Problem details ▸ In the material below, please retype the lines from the very first through the one with "-Y, r_, .011)", exactly and without pictures.
* BEGIN Exercise data *
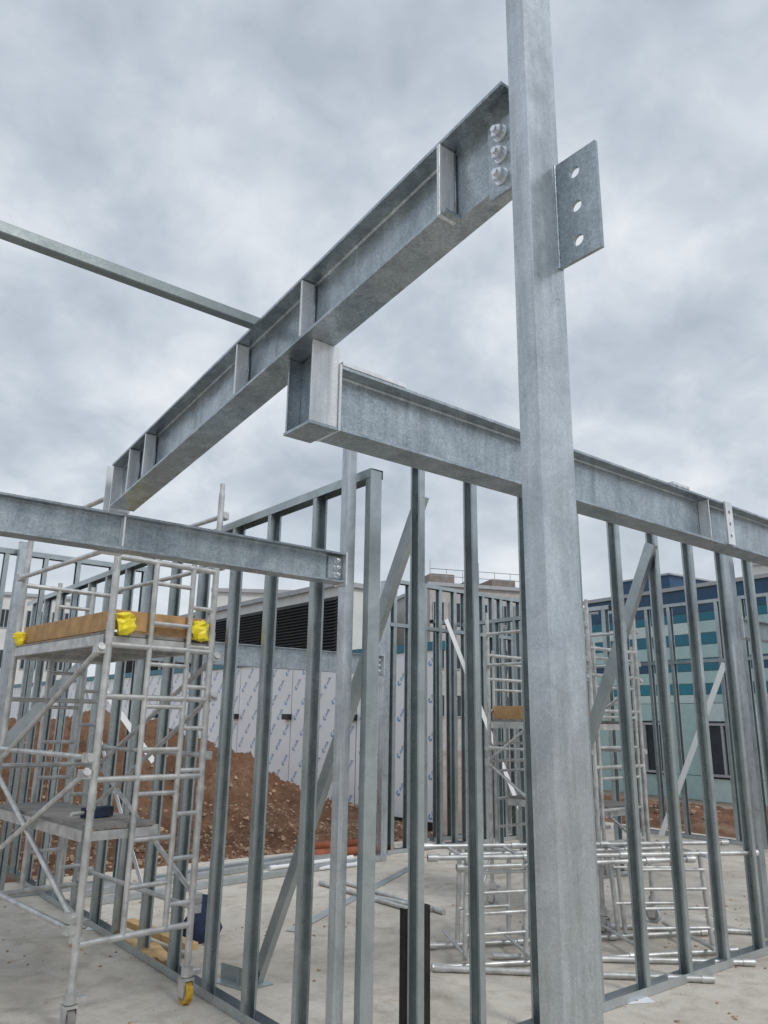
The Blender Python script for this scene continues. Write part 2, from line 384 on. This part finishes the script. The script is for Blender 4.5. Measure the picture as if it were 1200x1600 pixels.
YL=C3Y
r_=thing('steel_beam',(.5,YL,0),'low galvanised I beam entering from the left edge and ending at a slim post','steel beam')
XE=C3X-.030
MB().prism(ipoly(.10,.155,.009,.007), V3((-2.2,YL,2.3725)), Y, Z, X*(XE-.011+2.2)).build('i_section', M_beam, r_)
MB().box(XE-.0105,XE-.001,YL-.05,YL+.05,2.285,2.455).build('end_plate', M_stiff, r_)
xs=hy(190,845,YL-.04).x
bevel(MB().box(xs,xs+.008,YL-.048,YL-.005,2.306,2.440).build('stiffener', M_stiff, r_))
MB().box(XE-.10,XE-.014,YL-.015,YL-.0055,2.315,2.43).build('fin_plate', M_beam, r_)
for zb in (2.335,2.372,2.41): bolt('bolt', V3((XE-.05,YL-.015,zb)), -Y, r_, .011)

r_=thing('steel_beam',(4.5,8.1,0),'distant galvanised I beam crossing in front of the printed boards','steel beam')
MB().prism(ipoly(.12,.25,.01,.008), V3((2.5,8.1,2.325)), Y, Z, X*(6.44-2.5)).build('i_section', M_beam, r_)
MB().box(6.44,6.448,8.03,8.17,2.19,2.46).build('end_plate', M_stiff, r_)
for zb in (2.25,2.32,2.39): bolt('bolt', V3((6.40,8.09,zb)), -Y, r_, .014)
px_=hy(1163,1150,3.4).x
r_=thing('steel_beam',(px_+1,3.4,0),'short low galvanised I beam leaving the picture at the far right','steel beam')
MB().prism(ipoly(.10,.17,.01,.008), V3((px_+.06,3.4,2.46)), Y, Z, X*2.2).build('i_section', M_beam, r_)
MB().box(px_+.048,px_+.058,3.33,3.47,2.36,2.56).build('end_plate', M_stiff, r_)
for zb in (2.42,2.46,2.50): bolt('bolt', V3((px_+.1,3.396,zb)), -Y, r_, .012)

# ------------------------------------------------------------------ stud walls
def stud_wall(name,label,axis,fix,pos,z1,depth=.078,w=.040,flip=1,a=None,b=None,double=(),mid=None):
    lo=min(pos)-.03 if a is None else a; hi=max(pos)+.03 if b is None else b
    A,B=(Y,X) if axis=='y' else (X,Y)
    base = A*lo+B*fix
    r=thing(name,base,label,'stud wall')
    def track(z,up,nm):
        s=1 if up else -1
        h=depth/2+.003
        poly=[(-h,0),(h,0),(h,s*.05),(h-.002,s*.05),(h-.002,s*.002),(-h+.002,s*.002),(-h+.002,s*.05),(-h,s*.05)]
        MB().prism(poly, A*lo+B*fix+Z*z, B, Z, A*(hi-lo)).build(nm,M_studL if up else M_stud,r)
    track(.003,True,'bottom_track'); track(z1,False,'top_track')
    if mid:
        for z_ in mid: track(z_,False,'middle_track')
    def st(p,fl):
        jit=random.uniform(-.015,.015); ln=random.uniform(-.015,.015)
        MB().prism([(u*fl,v) for u,v in cpoly(w,depth)], A*(p+jit)+B*(fix-depth/2)+Z*.006, A, B, Z*(z1-.012)+A*ln).build('stud',M_stud,r)
    for p in pos: st(p,flip)
    for p in double: st(p,-flip)
    return r
def brace(parent,p,q,w=.09,t=.04,mat=None,nm='diagonal_brace',ref=Z):
    MB().bar(p,q,w,t,ref).build(nm,mat or M_studL,parent)

posA=[3.72+.497*i for i in range(13)]
wA=stud_wall('stud_wall','near left run of tall steel studs behind the scaffold tower, meeting the corner post','y',2.45,posA,2.93,flip=-1,a=3.14,b=9.9)
MB().prism([(u,v) for u,v in cpoly(.045,.076)], V3((2.412,3.146,.006)), Y, X, Z*2.918).build('corner_stud',M_stud,wA)
p=hx(122,1035,2.52); q=hx(222,1385,2.52); brace(wA,p,q,.05,.004,M_strap,'strap',X)
r_=thing('raking_prop',(2.79,4.7,0),'long raking steel prop leaning inside the near corner between the two stud walls','prop')
a=hx(402,1530,2.79); b=hx(660,775,2.79)
MB().prism([(u-.022,v-.038) for u,v in cpoly(.044,.076)], a, X, V3((0,.89,.45)), b-a).build('channel',M_stud,r_)
MB().box(2.70,2.88,a.y-.05,a.y+.1,.002,.006).box(2.70,2.88,a.y+.1,a.y+.104,.002,.08).build('foot_angle',M_stud,r_)

posB=[2.78,3.2,3.69,4.18,4.67,5.14,5.63,6.12,6.6,7.1,7.6,8.1]
wB=stud_wall('stud_wall','near right run of tall steel studs passing behind the foreground column','x',3.16,posB,3.10,flip=-1,a=2.51,b=8.6)
r_=thing('raking_prop',(5.1,4.4,0),'raking steel prop leaning behind the studs right of the foreground column','prop')
a=hx(1018,850,5.08); b=hx(925,1140,5.08); d=(b-a); b=a+d*((a.z-.03)/(a.z-b.z))
MB().prism([(u-.025,v-.04) for u,v in cpoly(.05,.08)], b, X, V3((0,.89,.45)), a-b).build('channel',M_stud,r_)

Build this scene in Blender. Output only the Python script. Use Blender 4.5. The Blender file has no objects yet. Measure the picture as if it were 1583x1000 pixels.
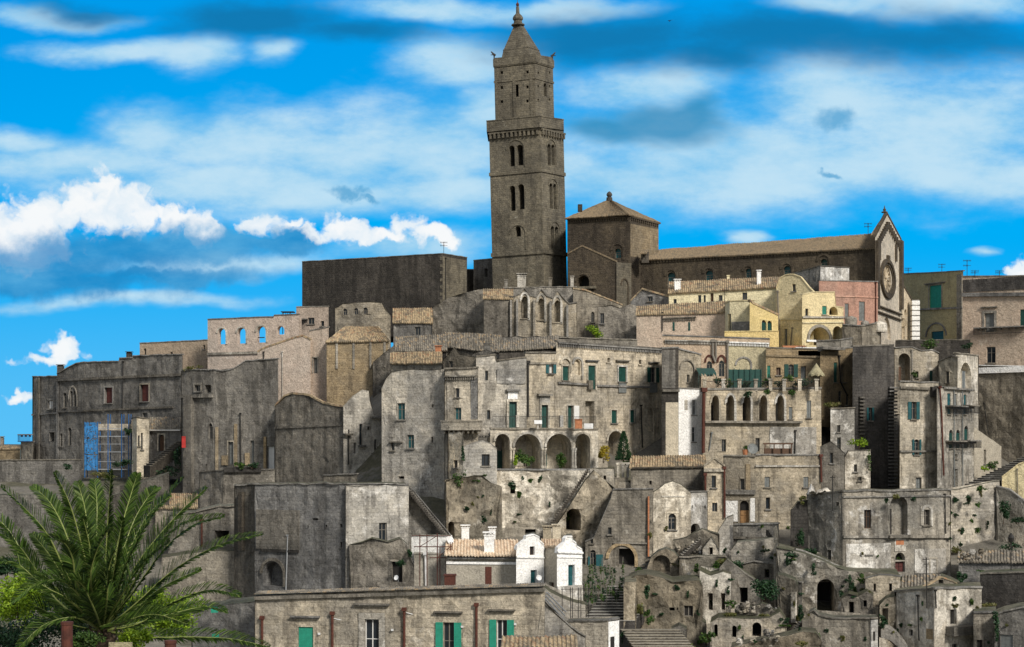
* END Exercise data *
Worked solution ▸
The Blender Python script for this scene continues. Write part 2, from line 384 on. This part finishes the script. The script is for Blender 4.5. Measure the picture as if it were 1200x1600 pixels.
YL=C3Y
r_=thing('steel_beam',(.5,YL,0),'low galvanised I beam entering from the left edge and ending at a slim post','steel beam')
XE=C3X-.030
MB().prism(ipoly(.10,.155,.009,.007), V3((-2.2,YL,2.3725)), Y, Z, X*(XE-.011+2.2)).build('i_section', M_beam, r_)
MB().box(XE-.0105,XE-.001,YL-.05,YL+.05,2.285,2.455).build('end_plate', M_stiff, r_)
xs=hy(190,845,YL-.04).x
bevel(MB().box(xs,xs+.008,YL-.048,YL-.005,2.306,2.440).build('stiffener', M_stiff, r_))
MB().box(XE-.10,XE-.014,YL-.015,YL-.0055,2.315,2.43).build('fin_plate', M_beam, r_)
for zb in (2.335,2.372,2.41): bolt('bolt', V3((XE-.05,YL-.015,zb)), -Y, r_, .011)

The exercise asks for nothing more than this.